Income-Share Agreements
Information learners need to make informed decisions about income-share agreements is often missing from publicly available documentation, according to a research report from the RAND Corporation. The report lays out the market structure, communication, and equity implications for ISAs as a student loan alternative. It includes potential ISA downsides and benefits for learners, as well as recommendations for policymakers.

Short-Term Pell
The JOBS Act, a bipartisan bill in the U.S. Congress that would open up federal Pell Grants to short-term programs, was effectively shelved after a late-July Senate committee markup was canceled, according to the National Skills Coalition. The nonprofit group describes several other short-term Pell proposals in Congress, some introduced by committee leadership, which “provide a snapshot into sticking points that Congress still needs to iron out.”

Credentials of Value
The Texas Higher Education Coordinating Board adopted rules to implement the state’s community college funding formula, which ties $700M in new support to results.
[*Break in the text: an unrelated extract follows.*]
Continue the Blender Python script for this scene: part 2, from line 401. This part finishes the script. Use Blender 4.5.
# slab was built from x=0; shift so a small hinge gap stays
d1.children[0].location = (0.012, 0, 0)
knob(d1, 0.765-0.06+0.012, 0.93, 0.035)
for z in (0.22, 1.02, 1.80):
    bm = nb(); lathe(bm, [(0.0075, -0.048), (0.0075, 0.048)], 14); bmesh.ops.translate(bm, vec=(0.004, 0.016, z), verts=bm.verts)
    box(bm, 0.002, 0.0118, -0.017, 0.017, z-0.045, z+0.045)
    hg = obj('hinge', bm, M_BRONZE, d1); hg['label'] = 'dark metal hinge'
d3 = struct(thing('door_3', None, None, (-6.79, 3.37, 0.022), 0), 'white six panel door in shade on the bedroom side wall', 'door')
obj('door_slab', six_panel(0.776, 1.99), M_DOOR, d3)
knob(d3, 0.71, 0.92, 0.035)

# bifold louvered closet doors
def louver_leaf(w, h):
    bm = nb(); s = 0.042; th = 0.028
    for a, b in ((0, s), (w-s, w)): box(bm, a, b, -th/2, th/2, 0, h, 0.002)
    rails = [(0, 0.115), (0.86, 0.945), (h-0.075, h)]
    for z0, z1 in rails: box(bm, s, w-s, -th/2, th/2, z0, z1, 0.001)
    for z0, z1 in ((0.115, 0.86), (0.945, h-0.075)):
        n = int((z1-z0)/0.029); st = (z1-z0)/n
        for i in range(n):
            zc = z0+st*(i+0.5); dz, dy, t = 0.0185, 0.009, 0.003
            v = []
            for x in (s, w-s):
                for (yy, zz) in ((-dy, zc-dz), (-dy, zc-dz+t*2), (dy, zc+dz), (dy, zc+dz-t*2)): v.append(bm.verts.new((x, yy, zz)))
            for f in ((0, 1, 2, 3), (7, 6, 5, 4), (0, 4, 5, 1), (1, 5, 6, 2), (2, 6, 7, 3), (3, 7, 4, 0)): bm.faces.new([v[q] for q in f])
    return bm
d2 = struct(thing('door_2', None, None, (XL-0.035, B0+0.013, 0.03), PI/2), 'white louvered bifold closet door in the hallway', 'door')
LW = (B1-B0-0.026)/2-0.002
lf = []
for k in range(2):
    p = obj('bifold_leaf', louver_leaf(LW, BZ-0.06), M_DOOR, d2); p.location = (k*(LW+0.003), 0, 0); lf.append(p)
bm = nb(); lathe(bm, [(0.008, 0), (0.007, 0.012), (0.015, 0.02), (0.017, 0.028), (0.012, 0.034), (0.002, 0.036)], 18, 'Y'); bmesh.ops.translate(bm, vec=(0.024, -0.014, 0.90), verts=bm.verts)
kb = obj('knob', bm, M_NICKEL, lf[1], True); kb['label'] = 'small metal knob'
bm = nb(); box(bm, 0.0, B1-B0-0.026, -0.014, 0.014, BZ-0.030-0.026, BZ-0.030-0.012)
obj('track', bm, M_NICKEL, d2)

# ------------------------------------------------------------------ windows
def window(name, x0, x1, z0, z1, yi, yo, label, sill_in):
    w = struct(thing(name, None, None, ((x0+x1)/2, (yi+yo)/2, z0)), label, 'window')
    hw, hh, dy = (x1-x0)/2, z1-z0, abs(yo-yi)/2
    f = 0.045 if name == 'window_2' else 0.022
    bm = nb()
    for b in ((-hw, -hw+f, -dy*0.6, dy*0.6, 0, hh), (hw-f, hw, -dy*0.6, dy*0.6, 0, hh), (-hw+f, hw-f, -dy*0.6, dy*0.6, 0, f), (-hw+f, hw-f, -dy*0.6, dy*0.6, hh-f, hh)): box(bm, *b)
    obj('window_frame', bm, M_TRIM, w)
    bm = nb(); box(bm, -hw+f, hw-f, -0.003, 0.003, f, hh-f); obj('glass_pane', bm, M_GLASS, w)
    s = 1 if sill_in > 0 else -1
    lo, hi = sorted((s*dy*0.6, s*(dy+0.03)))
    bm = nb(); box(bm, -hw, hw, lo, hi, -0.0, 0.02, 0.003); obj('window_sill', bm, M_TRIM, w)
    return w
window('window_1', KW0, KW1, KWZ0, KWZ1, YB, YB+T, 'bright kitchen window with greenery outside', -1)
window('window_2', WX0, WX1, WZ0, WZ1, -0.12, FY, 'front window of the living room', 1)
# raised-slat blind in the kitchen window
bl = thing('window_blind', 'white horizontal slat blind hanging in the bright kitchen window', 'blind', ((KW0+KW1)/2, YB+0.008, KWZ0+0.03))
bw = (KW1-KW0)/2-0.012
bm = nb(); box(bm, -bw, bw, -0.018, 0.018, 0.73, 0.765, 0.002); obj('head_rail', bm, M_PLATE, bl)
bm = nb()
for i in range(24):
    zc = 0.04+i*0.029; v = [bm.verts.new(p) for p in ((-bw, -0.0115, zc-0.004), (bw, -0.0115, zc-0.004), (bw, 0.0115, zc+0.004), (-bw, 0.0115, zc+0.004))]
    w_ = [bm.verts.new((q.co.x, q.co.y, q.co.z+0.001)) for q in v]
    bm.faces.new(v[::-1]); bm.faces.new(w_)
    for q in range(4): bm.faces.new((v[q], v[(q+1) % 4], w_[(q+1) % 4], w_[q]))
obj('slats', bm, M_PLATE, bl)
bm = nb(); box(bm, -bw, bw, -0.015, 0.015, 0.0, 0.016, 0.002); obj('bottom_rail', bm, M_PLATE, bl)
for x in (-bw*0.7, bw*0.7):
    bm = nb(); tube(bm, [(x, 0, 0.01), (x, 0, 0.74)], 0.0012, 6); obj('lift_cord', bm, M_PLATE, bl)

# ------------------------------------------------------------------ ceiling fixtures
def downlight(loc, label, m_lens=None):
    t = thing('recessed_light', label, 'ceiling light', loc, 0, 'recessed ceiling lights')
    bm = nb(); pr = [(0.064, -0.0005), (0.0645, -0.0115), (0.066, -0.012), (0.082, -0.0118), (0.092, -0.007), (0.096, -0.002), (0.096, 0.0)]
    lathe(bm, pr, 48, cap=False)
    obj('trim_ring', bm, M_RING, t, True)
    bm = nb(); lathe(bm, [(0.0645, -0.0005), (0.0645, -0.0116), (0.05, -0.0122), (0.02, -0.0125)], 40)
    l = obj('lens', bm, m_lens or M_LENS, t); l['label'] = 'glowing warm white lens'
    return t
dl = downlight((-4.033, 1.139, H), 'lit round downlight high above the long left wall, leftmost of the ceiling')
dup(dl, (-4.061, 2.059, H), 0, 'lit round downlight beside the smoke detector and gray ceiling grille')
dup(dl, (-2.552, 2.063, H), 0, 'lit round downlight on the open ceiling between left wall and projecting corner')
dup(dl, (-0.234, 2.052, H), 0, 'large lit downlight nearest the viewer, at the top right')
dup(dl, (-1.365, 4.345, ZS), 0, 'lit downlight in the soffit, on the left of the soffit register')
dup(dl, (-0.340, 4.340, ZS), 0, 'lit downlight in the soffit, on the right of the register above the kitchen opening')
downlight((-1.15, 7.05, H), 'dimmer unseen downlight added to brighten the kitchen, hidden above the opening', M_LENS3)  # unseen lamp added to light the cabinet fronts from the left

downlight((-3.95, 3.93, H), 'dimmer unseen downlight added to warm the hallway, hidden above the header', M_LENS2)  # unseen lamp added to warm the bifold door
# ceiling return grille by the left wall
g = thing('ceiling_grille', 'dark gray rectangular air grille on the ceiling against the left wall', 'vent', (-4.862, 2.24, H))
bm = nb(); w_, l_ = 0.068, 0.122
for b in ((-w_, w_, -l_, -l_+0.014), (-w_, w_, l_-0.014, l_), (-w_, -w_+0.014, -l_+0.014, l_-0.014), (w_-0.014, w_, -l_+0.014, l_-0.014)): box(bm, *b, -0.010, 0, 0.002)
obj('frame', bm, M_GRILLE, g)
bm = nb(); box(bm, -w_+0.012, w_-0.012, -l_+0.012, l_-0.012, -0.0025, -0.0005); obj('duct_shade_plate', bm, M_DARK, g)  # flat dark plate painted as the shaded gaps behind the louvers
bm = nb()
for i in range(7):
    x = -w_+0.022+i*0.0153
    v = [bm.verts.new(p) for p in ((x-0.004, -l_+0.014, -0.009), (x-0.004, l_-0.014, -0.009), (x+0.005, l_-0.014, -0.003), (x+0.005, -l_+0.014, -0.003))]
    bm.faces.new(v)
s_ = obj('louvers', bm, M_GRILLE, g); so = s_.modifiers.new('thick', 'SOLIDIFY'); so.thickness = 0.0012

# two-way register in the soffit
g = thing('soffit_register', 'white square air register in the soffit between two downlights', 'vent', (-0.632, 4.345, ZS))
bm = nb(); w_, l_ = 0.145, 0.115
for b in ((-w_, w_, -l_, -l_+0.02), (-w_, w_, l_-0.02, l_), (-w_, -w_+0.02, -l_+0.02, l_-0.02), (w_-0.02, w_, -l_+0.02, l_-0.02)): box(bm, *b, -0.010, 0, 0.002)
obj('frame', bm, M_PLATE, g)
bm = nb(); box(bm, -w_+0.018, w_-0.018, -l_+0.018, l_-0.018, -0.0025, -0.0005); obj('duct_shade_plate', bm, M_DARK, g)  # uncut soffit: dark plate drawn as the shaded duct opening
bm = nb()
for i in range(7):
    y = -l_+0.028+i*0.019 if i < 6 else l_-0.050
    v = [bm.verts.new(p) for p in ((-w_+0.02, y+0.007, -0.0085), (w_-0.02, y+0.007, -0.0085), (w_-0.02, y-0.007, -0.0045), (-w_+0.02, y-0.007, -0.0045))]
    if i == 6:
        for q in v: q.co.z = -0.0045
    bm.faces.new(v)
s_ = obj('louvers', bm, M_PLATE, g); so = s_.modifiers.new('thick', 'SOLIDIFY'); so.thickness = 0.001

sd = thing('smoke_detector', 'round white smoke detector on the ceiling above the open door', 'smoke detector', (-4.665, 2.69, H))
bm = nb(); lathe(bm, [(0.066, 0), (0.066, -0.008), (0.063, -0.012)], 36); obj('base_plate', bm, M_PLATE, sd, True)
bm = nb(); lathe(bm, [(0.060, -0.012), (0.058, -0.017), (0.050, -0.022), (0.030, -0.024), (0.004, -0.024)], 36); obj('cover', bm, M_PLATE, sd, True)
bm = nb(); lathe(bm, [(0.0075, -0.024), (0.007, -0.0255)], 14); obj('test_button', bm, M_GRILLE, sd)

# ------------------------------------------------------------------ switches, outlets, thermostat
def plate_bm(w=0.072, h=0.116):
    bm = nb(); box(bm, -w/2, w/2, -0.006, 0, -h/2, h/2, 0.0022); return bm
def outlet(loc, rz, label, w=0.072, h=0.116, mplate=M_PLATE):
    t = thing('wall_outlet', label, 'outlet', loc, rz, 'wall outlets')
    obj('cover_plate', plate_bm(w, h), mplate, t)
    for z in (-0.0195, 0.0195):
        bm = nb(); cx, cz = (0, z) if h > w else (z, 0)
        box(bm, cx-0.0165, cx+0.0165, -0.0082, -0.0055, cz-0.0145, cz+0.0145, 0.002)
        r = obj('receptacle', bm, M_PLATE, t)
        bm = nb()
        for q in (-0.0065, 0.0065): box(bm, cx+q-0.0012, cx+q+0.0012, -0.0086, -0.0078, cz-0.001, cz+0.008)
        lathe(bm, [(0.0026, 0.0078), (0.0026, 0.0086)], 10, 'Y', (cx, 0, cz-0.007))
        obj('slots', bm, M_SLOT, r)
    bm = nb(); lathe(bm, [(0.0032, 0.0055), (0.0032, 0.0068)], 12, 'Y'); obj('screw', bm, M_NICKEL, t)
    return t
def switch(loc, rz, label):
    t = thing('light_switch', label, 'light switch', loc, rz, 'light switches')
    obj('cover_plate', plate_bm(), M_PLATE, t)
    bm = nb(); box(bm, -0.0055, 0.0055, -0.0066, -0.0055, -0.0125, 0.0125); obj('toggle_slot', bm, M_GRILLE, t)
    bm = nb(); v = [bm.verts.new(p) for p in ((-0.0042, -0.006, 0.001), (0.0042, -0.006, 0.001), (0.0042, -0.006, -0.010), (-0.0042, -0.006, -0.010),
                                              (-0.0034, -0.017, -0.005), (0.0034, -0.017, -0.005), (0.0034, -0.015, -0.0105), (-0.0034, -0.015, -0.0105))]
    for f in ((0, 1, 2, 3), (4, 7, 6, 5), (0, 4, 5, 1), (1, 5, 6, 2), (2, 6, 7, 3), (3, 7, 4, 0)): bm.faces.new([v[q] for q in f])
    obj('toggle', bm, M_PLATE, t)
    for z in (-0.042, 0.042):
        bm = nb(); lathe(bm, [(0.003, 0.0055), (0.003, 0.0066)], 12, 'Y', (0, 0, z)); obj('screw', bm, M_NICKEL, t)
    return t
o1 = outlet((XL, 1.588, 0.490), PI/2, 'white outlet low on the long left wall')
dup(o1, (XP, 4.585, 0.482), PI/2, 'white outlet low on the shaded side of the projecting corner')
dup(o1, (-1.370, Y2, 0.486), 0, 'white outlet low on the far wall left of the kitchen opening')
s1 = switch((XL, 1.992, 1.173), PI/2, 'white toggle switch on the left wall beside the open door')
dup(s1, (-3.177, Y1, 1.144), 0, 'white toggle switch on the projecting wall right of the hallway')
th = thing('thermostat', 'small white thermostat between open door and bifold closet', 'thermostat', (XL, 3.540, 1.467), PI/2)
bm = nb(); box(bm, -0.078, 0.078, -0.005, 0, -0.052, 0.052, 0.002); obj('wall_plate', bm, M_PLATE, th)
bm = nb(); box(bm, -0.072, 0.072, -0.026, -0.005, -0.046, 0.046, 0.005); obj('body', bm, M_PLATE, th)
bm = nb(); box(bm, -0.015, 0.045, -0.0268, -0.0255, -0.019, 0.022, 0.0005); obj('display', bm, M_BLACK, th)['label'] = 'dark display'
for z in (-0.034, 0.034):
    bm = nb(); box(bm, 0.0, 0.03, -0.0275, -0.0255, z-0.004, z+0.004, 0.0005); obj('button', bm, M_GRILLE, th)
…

The reforms seek to incentivize dual-credit programs while defining credentials of value and high-demand fields, writes Renzo Soto, policy adviser at Texas 2036, who also weighed in on the minimum value threshold for credentials under the formula.

Job Moves
Shalin Jyotishi has moved back to a full-time role at New America as a senior advisor, where he will be focused on building out a program on the future of education and work. Jyotishi had been a part-time fellow at the think tank while working as a senior program manager at the Burning Glass Institute.